El coloquio no daba para entrar en una discusión profunda, por lo que dejé la cosa así, simplemente para que otras personas pudiesen también tomar la palabra. Ahora bien, llegado este momento, sí creo necesario aclarar un poco las ideas, por lo menos para mí mismo, y quizá para que quien llegue a leer esto sienta alguna compañía en sus propias reticencias.

Hace más de cuarenta años, sin Constitución aún, fui militante clandestino de izquierdas. Después pasé en distintas fases por organizaciones nacionalistas o soberanistas, y duré muy poco en cada etapa. En todas las oportunidades escuché la misma letanía: 'solo nosotros tenemos la verdad absoluta'; 'cualquier postura ajena significa una traición irreparable al pueblo'. Viví también en la Administración dos gobiernos, en teoría, de progreso, ambos trufados con el entonces nacionalismo, y en ambos vi despotismo, comisariados políticos, paranoias conspirativas, manipulaciones contables, arbitrariedad, transgresiones y cuanto queramos imaginar, exceptuada la tortura física.

Comprendo que en los comienzos del siglo pasado, hasta, como mucho, la República, podía tener algún fundamento esa convicción de una izquierda libre de pecado original; quizá, en el inicio de la transición ‒ya con algo de bendita inocencia y de magnífica voluntad‒ también podríamos mantenernos en la creencia. Pero con cientos de años de poder ejercido por la izquierda en distintas partes del mundo, y de experiencias políticas concretas en nuestro entorno inmediato, me parece de una ingenuidad proverbial sostener que haya discursos o etiquetas que acojan exclusivamente a individuos intachables.

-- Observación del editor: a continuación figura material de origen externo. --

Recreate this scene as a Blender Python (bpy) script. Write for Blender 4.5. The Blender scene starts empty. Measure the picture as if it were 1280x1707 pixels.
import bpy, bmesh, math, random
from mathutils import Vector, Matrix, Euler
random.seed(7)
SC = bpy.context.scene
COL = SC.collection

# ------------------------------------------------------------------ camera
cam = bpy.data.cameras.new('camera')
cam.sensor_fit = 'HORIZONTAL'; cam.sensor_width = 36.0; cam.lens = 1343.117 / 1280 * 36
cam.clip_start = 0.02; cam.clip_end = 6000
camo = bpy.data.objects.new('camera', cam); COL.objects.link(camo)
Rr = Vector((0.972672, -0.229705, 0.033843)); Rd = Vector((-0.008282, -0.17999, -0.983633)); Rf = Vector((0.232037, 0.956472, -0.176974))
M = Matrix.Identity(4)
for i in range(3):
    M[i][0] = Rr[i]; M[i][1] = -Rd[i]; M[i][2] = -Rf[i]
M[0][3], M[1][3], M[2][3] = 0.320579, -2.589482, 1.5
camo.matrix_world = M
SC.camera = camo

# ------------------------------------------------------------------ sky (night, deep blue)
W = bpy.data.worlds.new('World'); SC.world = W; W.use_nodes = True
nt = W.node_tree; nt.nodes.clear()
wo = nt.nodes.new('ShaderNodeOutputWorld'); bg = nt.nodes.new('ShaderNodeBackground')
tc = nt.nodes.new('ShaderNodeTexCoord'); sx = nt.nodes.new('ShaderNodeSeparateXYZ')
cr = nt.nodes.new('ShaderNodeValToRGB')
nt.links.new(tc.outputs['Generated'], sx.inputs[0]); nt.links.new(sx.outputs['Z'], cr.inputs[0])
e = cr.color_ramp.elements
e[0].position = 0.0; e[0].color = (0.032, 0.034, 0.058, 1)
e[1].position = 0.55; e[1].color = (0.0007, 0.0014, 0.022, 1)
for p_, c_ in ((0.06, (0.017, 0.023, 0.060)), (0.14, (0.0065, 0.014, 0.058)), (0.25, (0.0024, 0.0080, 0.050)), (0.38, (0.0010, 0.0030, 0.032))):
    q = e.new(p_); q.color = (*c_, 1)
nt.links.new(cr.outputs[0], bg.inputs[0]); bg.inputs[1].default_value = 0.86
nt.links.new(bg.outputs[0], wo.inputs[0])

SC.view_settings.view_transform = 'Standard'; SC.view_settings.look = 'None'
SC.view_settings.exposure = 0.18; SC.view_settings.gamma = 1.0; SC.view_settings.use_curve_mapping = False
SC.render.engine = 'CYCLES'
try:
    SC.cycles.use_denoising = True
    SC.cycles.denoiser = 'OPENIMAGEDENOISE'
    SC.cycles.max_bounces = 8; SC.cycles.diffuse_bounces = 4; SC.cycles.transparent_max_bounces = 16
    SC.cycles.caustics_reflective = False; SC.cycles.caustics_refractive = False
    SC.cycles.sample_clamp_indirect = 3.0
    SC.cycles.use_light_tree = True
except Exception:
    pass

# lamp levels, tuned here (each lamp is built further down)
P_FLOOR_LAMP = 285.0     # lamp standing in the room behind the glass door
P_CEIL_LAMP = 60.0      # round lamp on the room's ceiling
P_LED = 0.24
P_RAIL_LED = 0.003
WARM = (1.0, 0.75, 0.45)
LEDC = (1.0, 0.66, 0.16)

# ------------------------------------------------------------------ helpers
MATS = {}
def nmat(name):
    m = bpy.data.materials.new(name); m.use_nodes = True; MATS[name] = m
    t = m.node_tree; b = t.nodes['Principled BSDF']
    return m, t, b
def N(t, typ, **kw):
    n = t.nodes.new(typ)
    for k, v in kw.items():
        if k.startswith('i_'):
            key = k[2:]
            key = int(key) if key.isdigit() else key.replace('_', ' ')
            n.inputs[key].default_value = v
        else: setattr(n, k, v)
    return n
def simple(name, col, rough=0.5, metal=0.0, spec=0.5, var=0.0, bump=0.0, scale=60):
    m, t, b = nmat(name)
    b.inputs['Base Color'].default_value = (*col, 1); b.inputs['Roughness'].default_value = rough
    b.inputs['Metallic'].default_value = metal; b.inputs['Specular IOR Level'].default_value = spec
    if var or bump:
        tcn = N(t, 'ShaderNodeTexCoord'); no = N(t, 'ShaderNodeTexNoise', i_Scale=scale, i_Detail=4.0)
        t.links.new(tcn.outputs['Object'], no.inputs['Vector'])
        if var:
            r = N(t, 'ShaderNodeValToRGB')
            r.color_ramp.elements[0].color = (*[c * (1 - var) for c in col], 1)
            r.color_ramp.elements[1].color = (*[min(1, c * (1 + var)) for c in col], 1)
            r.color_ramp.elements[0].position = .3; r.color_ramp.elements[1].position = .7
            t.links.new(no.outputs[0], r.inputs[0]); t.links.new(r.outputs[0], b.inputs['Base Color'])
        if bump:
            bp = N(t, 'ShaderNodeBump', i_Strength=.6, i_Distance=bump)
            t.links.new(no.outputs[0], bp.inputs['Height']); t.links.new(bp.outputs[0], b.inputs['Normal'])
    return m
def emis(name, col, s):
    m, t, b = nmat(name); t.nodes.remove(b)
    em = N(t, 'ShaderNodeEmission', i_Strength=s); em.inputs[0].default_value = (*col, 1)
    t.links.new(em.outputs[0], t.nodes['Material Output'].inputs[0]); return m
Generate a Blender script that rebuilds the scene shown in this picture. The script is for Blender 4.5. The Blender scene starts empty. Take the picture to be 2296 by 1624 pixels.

Por mi parte, me parece tan bien el soberanismo como el constitucionalismo estatalista. Simplemente le pido al primero que nos ofrezca un proyecto en el que podamos coordinar el ente territorial que resulte con los restantes de alrededor, para sobrevivir en un mundo no solo de grandes potencias, sino de inmensas fuerzas transnacionales que actúan con fines concretos. Estados Unidos, Rusia o China, por una parte; los grupos que controlan la energía, la economía o la tecnología , por otro.

Al centralismo le pido que respete la identidad plural que le da sentido, y a ambos, que actúen con un criterio amplio sobre el objeto de gobierno.

Creo que estamos en un tiempo en que podemos desprendernos de deberes por fidelidad a unas siglas o a unas consignas; desde la ciudadanía podemos afiliarnos a güelfos o a gibelinos, pero tenemos derecho a expresar nuestras discrepancias, a consultar nuestras dudas y a ver al rey desnudo, si hace falta. También a orientar nuestro voto conforme a lo que sentimos, para entregárselo a la opción política que más nos convenza en cada caso, aunque, en conjunto, apostemos por una vía distinta.

Desviándome de lo predicado por Ramón Grosfoguel, creo que solo los principios nos liberan del fascismo. Del que ejercen las derechas y las izquierdas; los soberanismos y los centralismos.

La ética y la calidad profesional en el gobierno ‒igual que el despotismo o la arbitrariedad‒ carecen de filiación concreta.